At 3pm we were invited to an audience of about 20 staff members from the centre A few came from another centre to join the event, among them the two directors.
Bart gave a brief introduction about how the project started and the future targets, which include raising awareness about the presence of LGBT people in the reception centres and developing capacity to counsel them. They then plan to transfer the experience from this centre where they are trying out initiatives and going through a learning process to other centres as a training programme.
The audience was invited to hear my story. I told them about my family background, my faith as a Christian, the decision to come out as a gay Anglican, and all the impact it had on my life, and also about how it is to live as a refugee and to go through an asylum determination procedure. The audience was listening carefully and put forward very interesting questions, raising issues that were of relevance to the situation in their own centre.
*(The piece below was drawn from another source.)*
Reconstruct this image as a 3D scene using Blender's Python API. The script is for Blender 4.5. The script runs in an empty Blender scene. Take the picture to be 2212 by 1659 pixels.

The position of women, the role of religions, the discussion about identifying as a gay or being in the closet, we shared ideas and visions about the issues. I could feel that listening to my life story was a revealing experience for them and I can now hope it will help the centre to better understand LGBT people.
From Sint Truiden we had to travel to Antwerp where we were invited to the studios of Radio Centraal for the weekly queer radio program Pink Wave, which is broadcast every Thursday between 20.30 and 22.30. Radio Centraal is an alternative socially engaged local broadcasting initiative but the Pink Wave program is also streamed to their website, where you can listen to it. I will post the link to the programme as soon as it is out on the website. The interview gave an opportunity to tell my story once more and to raise issues concerning LGBT people in Nigeria. My faith as a Christian Anglican was a strange experience for the people interviewing me. They mostly know people turning their back on the church, but when I said we LGBT’s will not pack our bags and walk out from the church where we belong for the sake of some conservative hypocrites, I could feel that they were supporting my assertive attitude towards the church as an institution.
The details of the interview you will listen to when I post the link, so there’s no reason to write out details here. Antwerp Central railway station made a big impression on me - it is a real cathedral for trains and passengers. On our way to the radio station, we passed the tower of the cathedral and Europe’s first skyscraper called ‘boerentoren’ a 98m high art-deco tower. The story goes that the towers are in love and in the past they even wrote public love letters to each other, which they then rolled out from their tops so the public could enjoy their relationshop.